I got off to a rocky start yesterday, but I did hit my daily wordcount goal of 1800 words.
That’s because I know a technique that really helps build momentum in any situation. You may have heard of it:
Pomodoro Technique
Invented in the 1980s by a university student called Francesco Cirillo who was overwhelmed with his studies, the Pomodoro Technique is super simple.
- Set a timer for 25 minutes (I do 20)
- Write until the timer bell rings
- Take a five minute break
- Repeat.
This is how I write my first drafts. Twenty minute writing sprints. And yes I do stop mid-sentence when the timer goes off. In fact, I love to stop mid-sentence. Makes starting the next sprint even easier because there’s a thought already in progress.
I add one more step: After each sprint of writing, I record the wordcount for the session. I’m currently using a spreadsheet for this, but I’ve filled up little notebooks with hand-written tallies as well.

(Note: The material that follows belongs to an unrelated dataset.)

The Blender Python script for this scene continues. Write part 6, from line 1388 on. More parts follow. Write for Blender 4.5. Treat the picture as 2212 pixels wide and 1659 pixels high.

Why does the Pomodoro Technique work?
It gives my brain assurance that it doesn’t have to stay in creative mode indefinitely. Creative work can sometimes be very exhausting. Especially if I’m thinking too much.
When the timer is counting down, there’s a very light pressure to make the sprint count. I just have to write something or my wordcount will be super low. It may sound silly, but it workds. And the less thinking you allow, the better. I’ll talk about that more tomorrow, because for some that statement will be confusing.
Doing Pomodoros tells you what your pace is. This helps budget how much time is needed to hit the daily goal. Over the past few weeks I’m average 640 words per 20 minute session. That means I need to do about three of them to hit my 1800 word goal.
Some days that average is much less, especially at the start of a new project.
So give it a try.
It will teach you to write forward. It will keep you from wasting time trying to perfect each paragraph before you move to the next. You don’t need to perfect each scene before you write the next. You need to write the next scene and the next.
Get momentum going.
Writing is mindset. The timer is a constraint that will focus you on the getting words down. Sometimes you need to blow out some gunk before the good stuff comes. Twenty minutes on, five minutes rest. Twenty minutes on, five minutes rest.
Don’t write nonsense. This isn’t freewriting or free association. If you need to pause for a few seconds that’s fine. But if it’s much longer than that, just write the next sentence. Doesn’t matter if you don’t know where it’s going. Doesn’t matter if you like it. Just stop thinking so much and write what happens next.
Trust your subconcious. It knows story.